5. Set some specific SMART financial goals
In addition to an emergency fund and saving for retirement, it's also a good idea to save up for other financial goals. You'll probably also have some big expenses you'll need to incur, whether that's a vacation or weddings of friends or new furniture for your apartment. You'll want to save up for all this stuff too.
To make sure you know what you're saving for -- and that you're saving enough -- set a few SMART financial goals. SMART goals are Specific, Measurable, Attainable, Relevant, and Timely. That means you should have a deadline for your goal, be specific about the dollar amount you want to save, and make sure your goal matters to you.
Once you have your goals, you can dedicate some of your budget to saving for them -- and can track your progress.
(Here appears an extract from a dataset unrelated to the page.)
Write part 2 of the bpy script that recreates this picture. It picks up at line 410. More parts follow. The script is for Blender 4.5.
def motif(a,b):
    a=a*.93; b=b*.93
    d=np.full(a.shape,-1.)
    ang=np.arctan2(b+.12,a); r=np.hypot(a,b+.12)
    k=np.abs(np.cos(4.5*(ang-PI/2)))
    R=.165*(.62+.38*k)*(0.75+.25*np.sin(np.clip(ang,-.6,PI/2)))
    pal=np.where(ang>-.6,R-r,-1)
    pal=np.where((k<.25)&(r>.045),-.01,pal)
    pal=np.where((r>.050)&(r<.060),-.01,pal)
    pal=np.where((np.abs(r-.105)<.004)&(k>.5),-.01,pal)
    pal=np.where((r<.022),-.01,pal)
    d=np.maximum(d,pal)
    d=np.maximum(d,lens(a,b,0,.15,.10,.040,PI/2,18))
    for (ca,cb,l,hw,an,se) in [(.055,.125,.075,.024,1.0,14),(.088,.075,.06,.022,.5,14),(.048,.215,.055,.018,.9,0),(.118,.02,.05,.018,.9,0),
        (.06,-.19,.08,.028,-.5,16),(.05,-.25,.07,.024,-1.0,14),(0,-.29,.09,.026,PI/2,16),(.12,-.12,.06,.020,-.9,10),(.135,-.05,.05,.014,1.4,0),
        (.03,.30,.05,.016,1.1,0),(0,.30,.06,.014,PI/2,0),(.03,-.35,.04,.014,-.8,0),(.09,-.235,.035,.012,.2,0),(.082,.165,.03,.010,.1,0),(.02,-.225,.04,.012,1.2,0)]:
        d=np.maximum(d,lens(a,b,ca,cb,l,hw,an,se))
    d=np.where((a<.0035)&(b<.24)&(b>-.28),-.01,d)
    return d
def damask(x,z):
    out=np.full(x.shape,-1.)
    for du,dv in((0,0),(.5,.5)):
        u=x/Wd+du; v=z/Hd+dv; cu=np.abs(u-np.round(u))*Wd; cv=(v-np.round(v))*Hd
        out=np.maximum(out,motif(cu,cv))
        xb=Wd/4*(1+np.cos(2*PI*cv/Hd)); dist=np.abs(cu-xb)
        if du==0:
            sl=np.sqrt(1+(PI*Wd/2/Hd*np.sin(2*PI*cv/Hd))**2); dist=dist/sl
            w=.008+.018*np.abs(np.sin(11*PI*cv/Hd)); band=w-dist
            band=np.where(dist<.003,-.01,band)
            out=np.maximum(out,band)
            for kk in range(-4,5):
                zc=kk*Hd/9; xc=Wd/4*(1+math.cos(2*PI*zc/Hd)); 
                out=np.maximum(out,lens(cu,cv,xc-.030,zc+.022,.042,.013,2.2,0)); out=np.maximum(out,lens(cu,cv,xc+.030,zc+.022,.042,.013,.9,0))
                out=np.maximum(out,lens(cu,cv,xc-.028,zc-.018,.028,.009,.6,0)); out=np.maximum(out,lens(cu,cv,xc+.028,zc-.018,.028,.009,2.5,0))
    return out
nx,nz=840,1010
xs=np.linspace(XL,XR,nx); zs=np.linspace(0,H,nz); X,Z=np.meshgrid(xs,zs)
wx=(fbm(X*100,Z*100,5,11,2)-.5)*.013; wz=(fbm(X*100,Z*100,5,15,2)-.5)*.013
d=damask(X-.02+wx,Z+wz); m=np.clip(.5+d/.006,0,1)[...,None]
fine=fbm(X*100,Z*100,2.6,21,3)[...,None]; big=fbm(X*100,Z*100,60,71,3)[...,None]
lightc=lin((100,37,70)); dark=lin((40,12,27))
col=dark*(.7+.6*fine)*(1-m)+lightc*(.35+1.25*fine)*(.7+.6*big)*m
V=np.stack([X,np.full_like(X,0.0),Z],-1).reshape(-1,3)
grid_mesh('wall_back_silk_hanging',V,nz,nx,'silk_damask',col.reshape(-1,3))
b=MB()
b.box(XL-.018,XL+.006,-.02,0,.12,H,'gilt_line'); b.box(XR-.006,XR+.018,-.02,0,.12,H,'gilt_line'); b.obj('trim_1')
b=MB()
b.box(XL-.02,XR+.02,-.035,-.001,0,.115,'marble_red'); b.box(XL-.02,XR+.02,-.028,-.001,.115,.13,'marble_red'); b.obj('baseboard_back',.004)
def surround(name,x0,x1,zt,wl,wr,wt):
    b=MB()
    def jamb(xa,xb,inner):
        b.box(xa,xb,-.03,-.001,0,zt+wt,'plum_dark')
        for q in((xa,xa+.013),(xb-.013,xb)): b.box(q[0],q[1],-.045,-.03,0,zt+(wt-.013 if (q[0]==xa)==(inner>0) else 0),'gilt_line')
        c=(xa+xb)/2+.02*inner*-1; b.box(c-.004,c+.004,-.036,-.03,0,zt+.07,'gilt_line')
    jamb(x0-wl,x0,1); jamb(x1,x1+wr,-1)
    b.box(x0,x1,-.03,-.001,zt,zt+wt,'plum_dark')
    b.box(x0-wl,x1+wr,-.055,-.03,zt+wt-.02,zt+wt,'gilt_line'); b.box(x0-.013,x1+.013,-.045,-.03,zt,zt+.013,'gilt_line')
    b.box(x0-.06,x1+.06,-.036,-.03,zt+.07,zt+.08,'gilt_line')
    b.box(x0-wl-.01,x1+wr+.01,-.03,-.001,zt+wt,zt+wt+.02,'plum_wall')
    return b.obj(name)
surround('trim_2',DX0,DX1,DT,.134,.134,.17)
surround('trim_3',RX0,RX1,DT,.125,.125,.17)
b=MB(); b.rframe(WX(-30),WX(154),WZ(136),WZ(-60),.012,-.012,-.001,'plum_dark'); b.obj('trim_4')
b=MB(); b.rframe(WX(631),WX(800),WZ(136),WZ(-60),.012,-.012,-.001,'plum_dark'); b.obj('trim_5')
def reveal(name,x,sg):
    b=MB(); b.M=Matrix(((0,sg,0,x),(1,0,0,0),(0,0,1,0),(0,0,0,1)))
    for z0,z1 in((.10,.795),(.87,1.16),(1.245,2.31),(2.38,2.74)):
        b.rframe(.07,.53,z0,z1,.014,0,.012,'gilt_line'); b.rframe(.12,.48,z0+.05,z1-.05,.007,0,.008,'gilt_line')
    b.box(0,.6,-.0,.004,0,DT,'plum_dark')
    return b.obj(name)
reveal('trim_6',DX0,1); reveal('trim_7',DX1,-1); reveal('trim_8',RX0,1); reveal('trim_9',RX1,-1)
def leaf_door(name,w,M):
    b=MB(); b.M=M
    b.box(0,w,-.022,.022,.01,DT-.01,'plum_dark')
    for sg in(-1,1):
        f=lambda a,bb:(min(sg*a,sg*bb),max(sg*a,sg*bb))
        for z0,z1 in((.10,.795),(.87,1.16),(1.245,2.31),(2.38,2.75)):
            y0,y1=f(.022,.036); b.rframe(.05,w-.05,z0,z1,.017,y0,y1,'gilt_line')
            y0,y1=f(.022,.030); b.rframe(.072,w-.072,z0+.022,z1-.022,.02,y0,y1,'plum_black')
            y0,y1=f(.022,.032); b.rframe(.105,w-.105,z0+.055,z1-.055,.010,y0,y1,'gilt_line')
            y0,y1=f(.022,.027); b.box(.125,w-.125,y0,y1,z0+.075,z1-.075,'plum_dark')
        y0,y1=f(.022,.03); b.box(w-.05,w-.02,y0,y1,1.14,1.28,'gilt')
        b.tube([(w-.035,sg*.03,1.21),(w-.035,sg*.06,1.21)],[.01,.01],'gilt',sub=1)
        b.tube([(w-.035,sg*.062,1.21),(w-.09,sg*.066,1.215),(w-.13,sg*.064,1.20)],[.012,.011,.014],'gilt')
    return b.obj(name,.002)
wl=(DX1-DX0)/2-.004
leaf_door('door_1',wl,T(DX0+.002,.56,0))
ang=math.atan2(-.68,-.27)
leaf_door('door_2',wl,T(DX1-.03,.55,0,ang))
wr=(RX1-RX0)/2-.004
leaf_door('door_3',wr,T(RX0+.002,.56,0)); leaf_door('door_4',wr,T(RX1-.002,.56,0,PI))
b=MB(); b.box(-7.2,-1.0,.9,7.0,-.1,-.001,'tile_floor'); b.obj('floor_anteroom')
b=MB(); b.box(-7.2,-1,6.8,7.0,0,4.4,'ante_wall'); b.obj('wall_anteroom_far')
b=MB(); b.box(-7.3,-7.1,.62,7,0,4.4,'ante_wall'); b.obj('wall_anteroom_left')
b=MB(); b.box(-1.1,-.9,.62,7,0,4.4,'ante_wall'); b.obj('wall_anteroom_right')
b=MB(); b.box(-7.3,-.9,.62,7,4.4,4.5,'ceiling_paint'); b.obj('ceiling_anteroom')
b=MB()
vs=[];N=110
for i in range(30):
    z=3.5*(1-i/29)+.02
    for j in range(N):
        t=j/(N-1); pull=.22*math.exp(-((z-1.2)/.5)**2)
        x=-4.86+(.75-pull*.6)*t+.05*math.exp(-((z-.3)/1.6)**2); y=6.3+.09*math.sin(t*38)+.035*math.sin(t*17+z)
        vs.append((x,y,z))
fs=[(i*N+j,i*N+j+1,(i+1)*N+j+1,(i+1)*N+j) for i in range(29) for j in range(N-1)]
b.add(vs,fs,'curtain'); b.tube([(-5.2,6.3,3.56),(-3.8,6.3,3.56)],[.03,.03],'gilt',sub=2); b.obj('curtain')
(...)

6. Get the right insurance coverage
You may be able to stay on your parent's health insurance until you're 26 years old, but this isn't always the best or most practical option. The key is to make sure you have some health coverage, whether you get it from your parent's, an employer, or buy it on the individual market.
You should consider other types of insurance as well. If you'll be driving, having auto insurance is required by state law. And if you rent a property, you should have renter's insurance -- unless you could afford to replace all your possessions or to personally compensate someone who gets hurt in your apartment.
Having the right insurance is essential to protect you from devastating financial loss in case something goes wrong, so never go without a policy you need.
Financial adulting is easy if you take these seven steps
It may seem like a lot to do, but taking these seven steps can help you set yourself up for tremendous financial success. The sooner you start checking items off your financial adulting checklist, the better off you'll be when it comes to managing money -- so start as soon as graduation day passes.